Però, forse, adesso è arrivato il momento per dire parole chiare su questa benedetta alleanza politica tra il Pd e i 5 stelle. Ora, tutti sappiamo quali sono state le motivazioni reali per cui è nato questo governo lo scorso anno. Al netto della deriva autoritaria, della destra illiberale, della concentrazione dei poteri o del possibile ritorno della minaccia fascista – tutte tesi che, come ovvio, non hanno alcuna rispondenza nella realtà italiana di tutti i giorni – gli unici due elementi che sono stati decisivi per la formazione del governo erano, da un lato non scivolare nelle elezioni anticipate per evitare una quasi certa vittoria del centro destra e, dall’altro, garantire lo stipendio assicurato a chi ha trovato nelle elezioni politiche del 2018 una fortuna non replicabile.

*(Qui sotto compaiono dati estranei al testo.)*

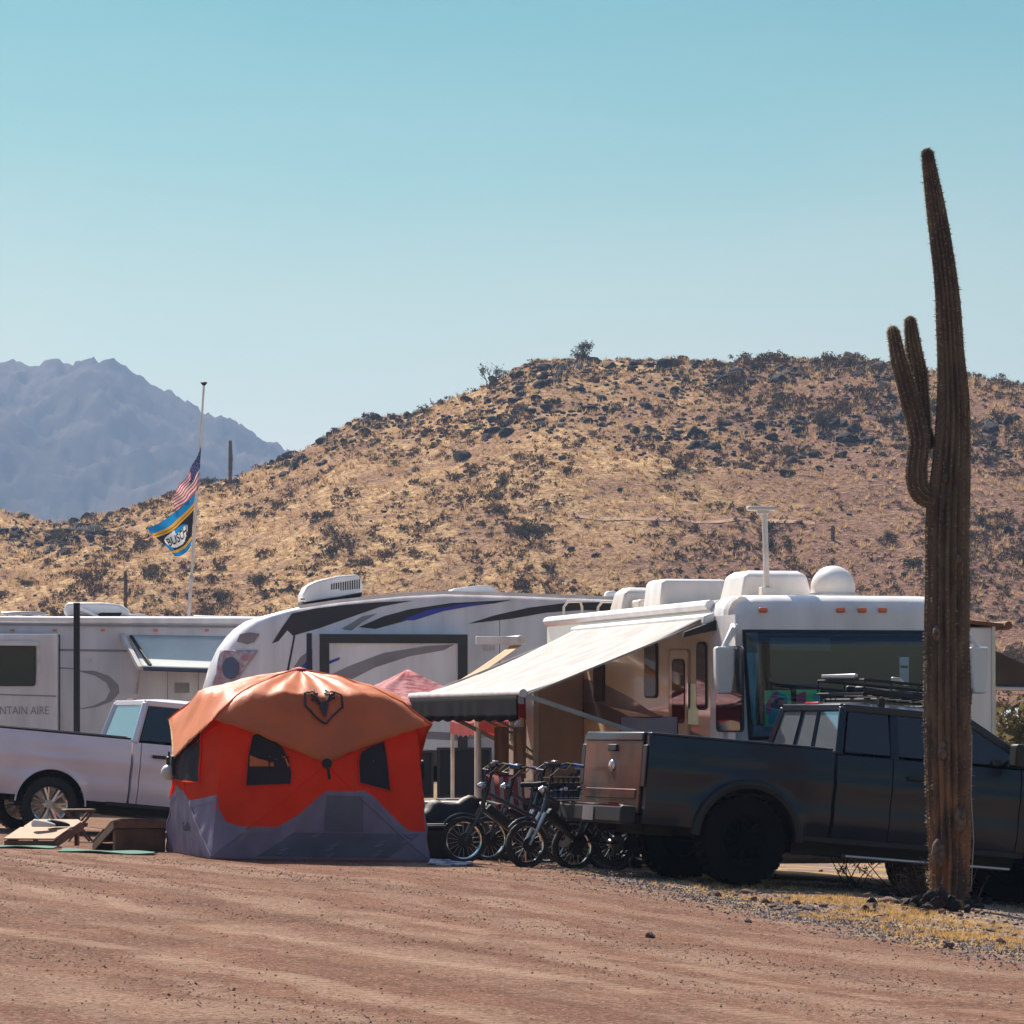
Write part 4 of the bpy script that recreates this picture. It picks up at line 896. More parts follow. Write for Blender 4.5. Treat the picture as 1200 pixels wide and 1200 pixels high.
# main awning
t1, t2 = hit(coach, 835, 722, 0, 0).y, hit(coach, 684, 735, 0, 0).y
AZ1, AZ0, AW = 3.0, 2.15, 2.06
aw = bpy.data.objects.new('awning', None); col.objects.link(aw); aw.parent = coach; aw.location = (0, 0, 0)
rows = []
for i in range(25):
    u = i / 24; row = []
    for j in range(25):
        v = j / 24; y = t1 + (t2 - t1) * v; sag_ = -.05 * math.sin(math.pi * u) * (1 + .3 * math.sin(v * 9)) - .012 * math.sin(v * 40) * u * math.sin(math.pi * u)
        row.append((-.06 - AW * u, y, AZ1 + (AZ0 - AZ1) * u + sag_))
    rows.append(row)
b = MB(); b.loft(rows, cap=False, closed=False); o = b.build('fabric', M_fab, aw, smooth=70); mo = o.modifiers.new('t', 'SOLIDIFY'); mo.thickness = .004
part('roller', M_white2, aw, lambda b: b.tube([(-.06 - AW - .03, t1 - .08, AZ0), (-.06 - AW - .03, t2 + .08, AZ0)], .045, 12))
rows = []
for i in range(6):
    rows.append([(-.06 - AW - .07 + .006 * math.sin(j * .9 + 2 * math.sin(j * .23)) * i / 5, t1 + .02 + (t2 - t1 - .04) * j / 60, AZ0 - .02 - .26 * i / 5 - (.03 * abs(math.sin(j * .55)) if i == 5 else 0)) for j in range(61)])
b = MB(); b.loft(rows, cap=False, closed=False); o = b.build('valance', mat('black_valance', (.006, .005, .008), .9, spec=.08), aw, smooth=60); mo = o.modifiers.new('t', 'SOLIDIFY'); mo.thickness = .004
M_armb = mat('awning_arm', (.42, .38, .37), .45, metal=.4)
for t, zb in ((t1 - .015, 1.70), (t2 + .02, 1.35)):
    part('arm', M_armb, aw, lambda b: (b.bar((-.06 - AW, t, AZ0 - .02), (-.05, t, zb - .25), .05, .05), b.bar((-.05, t, AZ1 - .05), (-.06 - AW, t, AZ0 - .03), .022, .022), b.bar((-.9, t, 1.68), (-.05, t, zb - .36), .025)))
part('housing', M_white, aw, lambda b: b.prism([(0, 3.04), (-.13, 3.0), (-.13, 2.90), (0, 2.86)], lambda x, z: (x - .003, t1 - .12, z), lambda x, z: (x - .003, t2 + .15, z)), bevel=.02)
part('end_cap', M_black, aw, lambda b: b.prism([(-.0, 2.95), (-.36, 2.82), (-.38, 2.76), (0, 2.84)], lambda x, z: (x - .003, t1 - .17, z), lambda x, z: (x - .003, t1 - .125, z)))
# small rear awning on the slide-out
ra_ = bpy.data.objects.new('slide_awning', None); col.objects.link(ra_); ra_.parent = coach
ya, yb = t0 + .6, CL - .7
rows = [[(-sw - .02 - 1.0 * u, ya + (yb - ya) * v, 2.80 - .62 * u - .03 * math.sin(math.pi * u)) for v in np.linspace(0, 1, 9)] for u in np.linspace(0, 1, 9)]
b = MB(); b.loft(rows, cap=False, closed=False); o = b.build('fabric', M_fabt, ra_, smooth=70); mo = o.modifiers.new('t', 'SOLIDIFY'); mo.thickness = .004
part('roller', M_white2, ra_, lambda b: (b.tube([(-sw - .05, ya - .1, 2.86), (-sw - .05, yb + .1, 2.86)], .06, 10), b.bx(-sw - .62, -sw, ya - .1, ya - .04, 2.80, 2.90)), bevel=.01)
part('arm', M_armb, ra_, lambda b: [b.bar((-sw - 1.02, y, 2.18), (-sw, y, 1.7), .03) for y in (ya, yb)])
# roof mouldings and equipment
part('roof_rail', M_white, coach, lambda b: b.tube([(.0, 1.0, RZ - .07), (.0, CL, RZ - .07)], .06, 8))
def onroof(px0, px1, y, zoff=0): 
    a = hit(coach, px0, 690, 1, y); c = hit(coach, px1, 690, 1, y); return a.x, c.x
def roofbox(name, px0, px1, ytop, y, ln, m=M_white, taper=.08, par=coach):
    x0, x1 = onroof(px0, px1, y); zt = hit(coach, px0, ytop, 1, y).z
    b = MB(); b.loft([[(x0 + e, y + e, z), (x1 - e, y + e, z), (x1 - e, y + ln - e, z), (x0 + e, y + ln - e, z)] for z, e in ((RZ - .02, 0), (RZ + .06, 0), (zt - .05, taper * .6), (zt, taper * 1.6))]); return b.build(name, m, par, bevel=.03)
roofbox('air_conditioner', 869, 952, 668, 1.9, .9); roofbox('roof_pod', 774, 857, 678, 4.6, .8, M_white, .04)
g_ = roofbox('air_conditioner', 729, 772, 688, 6.4, .6, M_white2); roofbox('vent', 855, 872, 680, 3.2, .4, M_glass, .03)
part('duct', M_white2, coach, lambda b: b.bx(.5, .62, 6.0, 7.0, RZ, RZ + .14), bevel=.03)
q = hit(coach, 976, 690, 1, 1.6)
dm = part('satellite_dome', M_white, coach, lambda b: b.lathe([(.27, RZ), (.275, RZ + .06)] + [(.25, RZ + .09)] + [(.25 * math.cos(R(a)), RZ + .15 + .25 * math.sin(R(a))) for a in range(0, 91, 9)], 32, (q.x, 1.6, 0)), smooth=50)
part('dome_base', M_alu, dm, lambda b: b.lathe([(.265, RZ + .062), (.265, RZ + .088)], 32, (q.x, 1.6, 0)))
q1 = hit(coach, 899, 690, 1, 1.2); q2 = hit(coach, 893, 597, 1, 1.2); 
an = part('antenna_mast', M_white2, coach, lambda b: (b.tube([(q1.x, 1.2, RZ), (q1.x - .03, 1.2, q2.z - .03)], [.035, .03], 10), b.box((q1.x, 1.2, RZ + .07), (.16, .12, .14))), bevel=.01)
part('antenna_head', M_white2, an, lambda b: (b.box((q1.x - .07, 1.2, q2.z + .01), (.32, .10, .045)), b.box((q1.x - .05, 1.2, q2.z - .03), (.13, .08, .05))), bevel=.012)
b = MB()
for x in (.35, .80): b.tube([(x - .12, CL + .08, RZ - .6), (x - .12, CL + .05, RZ + .12), (x - .08, CL - .02, RZ + .19), (x + .08, CL - .02, RZ + .19), (x + .12, CL + .05, RZ + .12), (x + .12, CL + .08, RZ - .6)], .018, 8)
for k in range(6): b.tube([(.23, CL + .06, .9 + k * .33), (.47, CL + .06, .9 + k * .33)], .012, 6)
b.build('ladder', M_white2, coach)
# driver-side slide-out visible to the right of the cactus
y_s = 2.4; xr = hit(coach, 1165, 800, 1, y_s).x; zt_ = hit(coach, 1150, 733, 1, y_s).z
s2 = part('slide_out', M_white, coach, lambda b: b.bx(CW - .02, xr, y_s, y_s + 3.4, .85, zt_ - .02), bevel=.02)
part('slide_trim', M_alu, s2, lambda b: b.bx(xr - .03, xr + .012, y_s - .012, y_s + .03, .84, zt_ - .01))
part('slide_topper', mat('rust_fabric', (.20, .09, .05), .8), s2, lambda b: (b.prism([(CW, zt_ + .14), (xr + .12, zt_ + .02), (xr + .12, zt_ - .02), (CW, zt_ + .10)], lambda x, z: (x, y_s - .05, z), lambda x, z: (x, y_s + 3.5, z)), b.tube([(xr + .14, y_s - .1, zt_), (xr + .14, y_s + 3.5, zt_)], .05, 8)))
for y in (1.3, CL - 1.9):
    for s, x in ((-1, .22), (1, CW - .22)):
        wheel(coach, 'wheel', (x, y, .42), .42, .26, s, .27, M_chrome, 8, 30).rotation_euler = (0, 0, R(90))
part('underbody', M_black, coach, lambda b: b.bx(.25, CW - .25, .6, CL - .2, .30, .46))
for x in (.05, CW - .5): part('mud_flap', M_black, coach, lambda b: b.bx(x, x + .45, CL - 1.2, CL - 1.18, .1, .5))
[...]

Dopodichè il Governo è decollato e meno male che c’è e che continua ad operare, seppur tra mille difficoltà e contraddizioni, come dimostrano concretamente gli avvenimenti di questi giorni.
Ma, al di là di questa considerazione ormai nota e unanimemente conosciuta e che non è certamente una notizia, adesso è il momento della scelta politica. E, soprattutto, della chiarezza. Parlo della alleanza o della coalizione futura tra il Pd e il partito dei 5 stelle. E questo, a maggior ragione, in vista delle ormai prossime consultazioni elettorali amministrative nelle maggiori città italiane. Sotto questo versante, come capita spesso, l’unico esponente politico di rango ad essere stato chiaro e trasparente sin dall’inizio è stato Dario Franceschini che ha sostenuto, con coerenza e tempestività, che l’alleanza con i 5 stelle doveva essere strutturale ed organica. Ovvero, un progetto politico a lunga scadenza senza più eccezioni o eventuali deroghe. Sul punto specifico, invece, molti altri esponenti Dem sono stati altalenanti ed incerti. Costretti all’alleanza a livello nazionale per le note motivazioni ma molto più perplessi a livello locale nell’estendere questo modello. Anche perchè dove si è realizzata concretamente nei territori, questa alleanza si è tradotta in una secca ed inappellabile sconfitta politica ed elettorale. L’Umbria e la Liguria sono ancora lì a confermarlo. Per non parlare dei livelli locali dove, soprattutto da parte delle varie dirigenze del Pd, l’alleanza con i 5 stelle viene vista ed interpretata come semplice fumo negli occhi. L’esempio di Roma e di Torino, al riguardo, sono troppo emblematici per essere ulteriormente analizzati.
Ecco perchè, di fronte a questo quadro articolato e variegato, è sempre più necessario indicare punti fermi e soprattutto chiari sia sul versante del progetto politico e sia, ancor più, su quello dei contenuti e dei programmi. Ai 5 stelle è perfettamente inutile chiederlo perchè da quelle parti l’unico dato che conta, adesso, è mantenere e consolidare posizioni di potere con relativi benefit. Con qualsiasi alleato e con qualunque politica, come la concreta esperienza ha persin troppo platealmente confermato. La chiarezza, ancora una volta, deve arrivare dal Pd che resta un partito politico organizzato, radicato nel territorio e con una leadership, nazionale e locale, di tutto rispetto. Ma questo nodo adesso va sciolto. E questo non solo per la qualità e la prospettiva dell’ex centro sinistra ma anche, e soprattutto, per come si articolerà nel futuro, dopo questa strana e singolare fase politica, una corretta alternanza tra il riformismo europeo e il sovranismo conservatore.